Now, however, guaranteed bonuses have been all but eliminated. And although investment banking salaries have been increased, the increase is far from sufficient to compensate headhunters for the loss of fees based on guarantees that were worth several hundreds of thousand – or even millions of dollars.
“We cap our headhunters fees per hire at £100k ($161,000),” explains one head of recruitment. “But our MD salaries are £200k ($323,000), and so headhunters rarely get more than £40k ($65,000) from us. They complain about this.”
Earning $65,000 in fees simply for placing one person in one role may sound great, but it’s less so when you consider that such fee-earning opportunities are now rare. They are also dependent upon a hire actually being made. In some cases, the role will be pulled or deferred before the new recruit joins – meaning search firms only earn a portion of the sum they were expecting.
“People are asking about cancellation fees,” says the recruitment head. “We’re like – what cancellation fees?”
Finally, in cases where new hires are still given guaranteed bonuses, guarantees are often verbal. In this case, banks are refusing to pay headhunter fees based upon them. They are also contingent upon a candidate’s performance. When contingent guaranteed bonuses are issued, banks are refusing to pay the full fee until they know that performance conditions have been met. This can take ten months, or more. Search firms that were used to being paid immediately are being forced to wait.
The squeeze at the bottom
While the fee model at the aristocratic end of the financial services recruitment industry is breaking down, the fee model at the bottom end isn’t so hot either.
When it comes to ‘volume’ and junior positions, banks are trying to do an increasing amount of hiring themselves. More and more candidates are sending their resumes to banks directly. And banks are able to go online and to source their own resumes from resume databases or LinkedIn.
This is leaving the contingency recruitment firms in a difficult place. What’s the point of suggesting a candidate when that candidate is already known to the bank concerned, or can be unearthed with a quick search of the internet? No one is going to pay for that.

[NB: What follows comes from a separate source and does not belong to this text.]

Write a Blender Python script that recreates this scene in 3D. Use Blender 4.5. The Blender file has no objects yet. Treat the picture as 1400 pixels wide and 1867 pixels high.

As a result, banks’ recruiters say contingency recruiters are being forced to up their game. “They’re being forced to headhunt,” says one head of recruitment.
Contingency recruitment is becoming about the punting of resumes from candidates not currently known to the bank concerned. However, while search consultants have traditionally been paid a retainer for unearthing these candidates, contingency firms are being forced to do so for free.
The end game
The end game is all too clear. The top end of the market is condensing into a few search firms who can still persuade banks to pay retainers and 20% fees. The bottom end of the market is dropping away and being replaced by in-house recruiters and the eternally vilified RPOs, which provide outsourced recruitment services for banks.
The rest – and the very vast bulk of the market – is being left to a squeezed middle, which is being forced to put more and more work into finding fewer and fewer unknown candidates with less hope of ever getting paid. It all looks a bit bleak.